** Begin Data lines **
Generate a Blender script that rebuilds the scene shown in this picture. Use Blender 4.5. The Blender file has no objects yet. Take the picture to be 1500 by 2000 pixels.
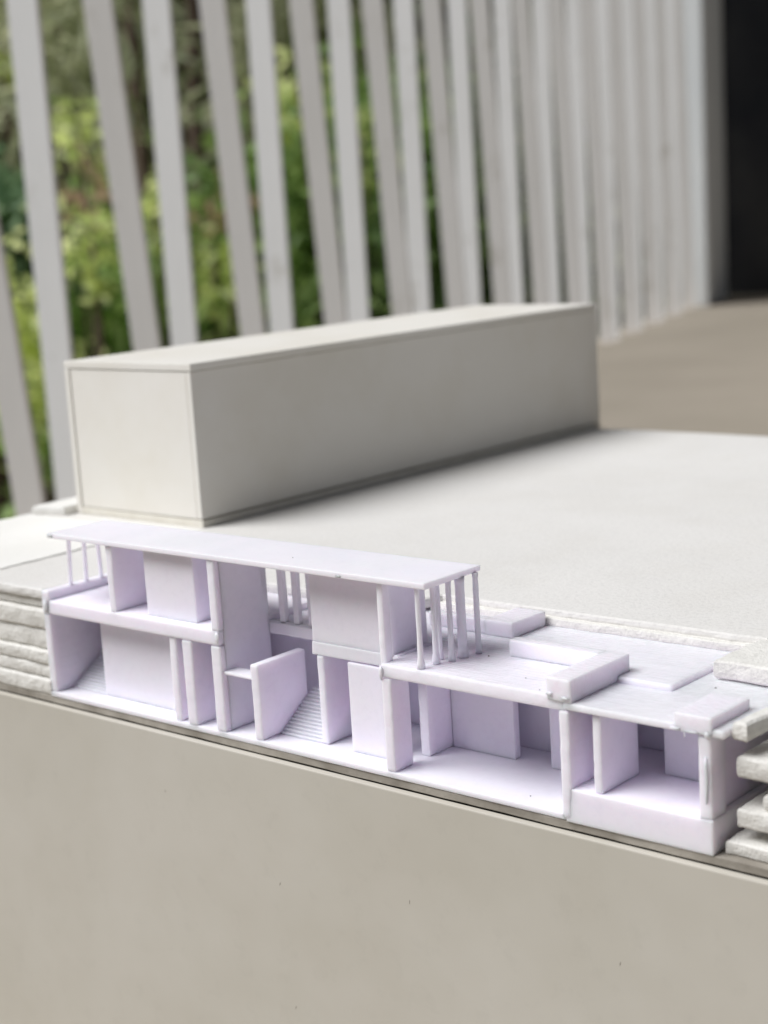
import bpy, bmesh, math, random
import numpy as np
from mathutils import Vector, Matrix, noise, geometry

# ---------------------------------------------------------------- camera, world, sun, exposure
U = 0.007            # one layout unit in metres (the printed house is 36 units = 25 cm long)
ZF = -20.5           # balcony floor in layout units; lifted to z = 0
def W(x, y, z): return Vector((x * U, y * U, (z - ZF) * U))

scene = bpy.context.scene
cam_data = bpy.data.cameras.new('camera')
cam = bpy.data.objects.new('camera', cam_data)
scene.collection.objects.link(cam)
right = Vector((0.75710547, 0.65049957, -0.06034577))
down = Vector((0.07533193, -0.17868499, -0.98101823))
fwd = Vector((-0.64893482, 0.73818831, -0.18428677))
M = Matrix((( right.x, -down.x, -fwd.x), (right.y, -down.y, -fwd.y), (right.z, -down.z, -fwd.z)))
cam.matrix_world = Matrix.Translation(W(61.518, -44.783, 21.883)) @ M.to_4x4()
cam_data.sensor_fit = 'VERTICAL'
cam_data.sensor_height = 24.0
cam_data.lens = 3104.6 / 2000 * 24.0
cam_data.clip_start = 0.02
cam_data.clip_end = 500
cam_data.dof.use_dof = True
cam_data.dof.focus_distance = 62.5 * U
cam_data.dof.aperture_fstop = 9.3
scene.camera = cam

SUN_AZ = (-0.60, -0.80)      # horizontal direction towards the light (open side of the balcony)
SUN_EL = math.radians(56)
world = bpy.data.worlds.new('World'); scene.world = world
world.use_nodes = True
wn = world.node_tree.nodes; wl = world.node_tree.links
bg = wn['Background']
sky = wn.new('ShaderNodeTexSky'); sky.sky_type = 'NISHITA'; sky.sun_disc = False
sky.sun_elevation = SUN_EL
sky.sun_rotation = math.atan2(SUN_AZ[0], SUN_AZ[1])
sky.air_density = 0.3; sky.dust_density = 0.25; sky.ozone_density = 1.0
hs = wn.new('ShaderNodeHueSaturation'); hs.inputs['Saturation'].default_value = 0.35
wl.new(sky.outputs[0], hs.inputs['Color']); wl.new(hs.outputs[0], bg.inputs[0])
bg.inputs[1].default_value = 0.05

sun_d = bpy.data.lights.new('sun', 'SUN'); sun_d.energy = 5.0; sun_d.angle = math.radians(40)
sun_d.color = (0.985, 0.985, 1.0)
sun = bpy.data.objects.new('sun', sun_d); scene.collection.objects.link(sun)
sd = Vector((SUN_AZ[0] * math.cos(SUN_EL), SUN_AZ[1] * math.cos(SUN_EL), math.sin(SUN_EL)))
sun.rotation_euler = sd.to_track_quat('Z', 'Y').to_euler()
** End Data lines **
Transcribe the whole listing exactly. Pictures stay out of your copy.

Generate a Blender script that rebuilds the scene shown in this picture. Use Blender 4.5. The Blender file has no objects yet. Take the picture to be 1500 by 2000 pixels.
import bpy, bmesh, math, random
import numpy as np
from mathutils import Vector, Matrix, noise, geometry

# ---------------------------------------------------------------- camera, world, sun, exposure
U = 0.007            # one layout unit in metres (the printed house is 36 units = 25 cm long)
ZF = -20.5           # balcony floor in layout units; lifted to z = 0
def W(x, y, z): return Vector((x * U, y * U, (z - ZF) * U))

scene = bpy.context.scene
cam_data = bpy.data.cameras.new('camera')
cam = bpy.data.objects.new('camera', cam_data)
scene.collection.objects.link(cam)
right = Vector((0.75710547, 0.65049957, -0.06034577))
down = Vector((0.07533193, -0.17868499, -0.98101823))
fwd = Vector((-0.64893482, 0.73818831, -0.18428677))
M = Matrix((( right.x, -down.x, -fwd.x), (right.y, -down.y, -fwd.y), (right.z, -down.z, -fwd.z)))
cam.matrix_world = Matrix.Translation(W(61.518, -44.783, 21.883)) @ M.to_4x4()
cam_data.sensor_fit = 'VERTICAL'
cam_data.sensor_height = 24.0
cam_data.lens = 3104.6 / 2000 * 24.0
cam_data.clip_start = 0.02
cam_data.clip_end = 500
cam_data.dof.use_dof = True
cam_data.dof.focus_distance = 62.5 * U
cam_data.dof.aperture_fstop = 9.3
scene.camera = cam

SUN_AZ = (-0.60, -0.80)      # horizontal direction towards the light (open side of the balcony)
SUN_EL = math.radians(56)
world = bpy.data.worlds.new('World'); scene.world = world
world.use_nodes = True
wn = world.node_tree.nodes; wl = world.node_tree.links
bg = wn['Background']
sky = wn.new('ShaderNodeTexSky'); sky.sky_type = 'NISHITA'; sky.sun_disc = False
sky.sun_elevation = SUN_EL
sky.sun_rotation = math.atan2(SUN_AZ[0], SUN_AZ[1])
sky.air_density = 0.3; sky.dust_density = 0.25; sky.ozone_density = 1.0
hs = wn.new('ShaderNodeHueSaturation'); hs.inputs['Saturation'].default_value = 0.35
wl.new(sky.outputs[0], hs.inputs['Color']); wl.new(hs.outputs[0], bg.inputs[0])
bg.inputs[1].default_value = 0.05

sun_d = bpy.data.lights.new('sun', 'SUN'); sun_d.energy = 5.0; sun_d.angle = math.radians(40)
sun_d.color = (0.985, 0.985, 1.0)
sun = bpy.data.objects.new('sun', sun_d); scene.collection.objects.link(sun)
sd = Vector((SUN_AZ[0] * math.cos(SUN_EL), SUN_AZ[1] * math.cos(SUN_EL), math.sin(SUN_EL)))
sun.rotation_euler = sd.to_track_quat('Z', 'Y').to_euler()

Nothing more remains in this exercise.